What's in a name?
[Sitting is Starbucks in Leeds - up here to run an Introduction to Agile Course]
Is your company Agile? Yes, I thought it would be. I don't think I've talked to anyone who didn't claim that their company was. Of course, further questioning would often reveal that they weren't actually doing fixed-length iterative development, weren't actually planning in terms of stories or any of the other things in the Nokia test. It took me a long time to realise why I wasn't getting an honest answer: no one is ever going to say that they're not agile. How likely is this?
Q: Is your company Agile?
A: No, not us, we're lethargic and arthritic.
The word "agile" perhaps betrays the movements American roots. It has lots of positive connotations: energy, intelligence, responsiveness. But (perhaps this betrays my British roots) this means that admitting you're not agile has all the opposite connotations: lethargy, stupidity, unresponsiveness. Nobody's going to admit to that - even if it's actually how they feel. And lets be honest, we all feel like that some of the time.
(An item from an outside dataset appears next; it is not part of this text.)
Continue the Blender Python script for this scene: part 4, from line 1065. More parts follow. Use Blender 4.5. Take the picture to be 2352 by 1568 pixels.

Trying to make people feel bad about themselves before you try to sell them something guaranteed to make them feel good is a standard sales technique. Whether you're selling soap powder of salvation it can be very effective.
We believe that (almost) all our potential customers are very clever people. They are doing a pretty good job with the tools that they have at their disposal. They don't need salvation - they need some new techniques. What we try to do is give them better tools, not software tools, not technological tools, but conceptual tools that allow them to do a better job.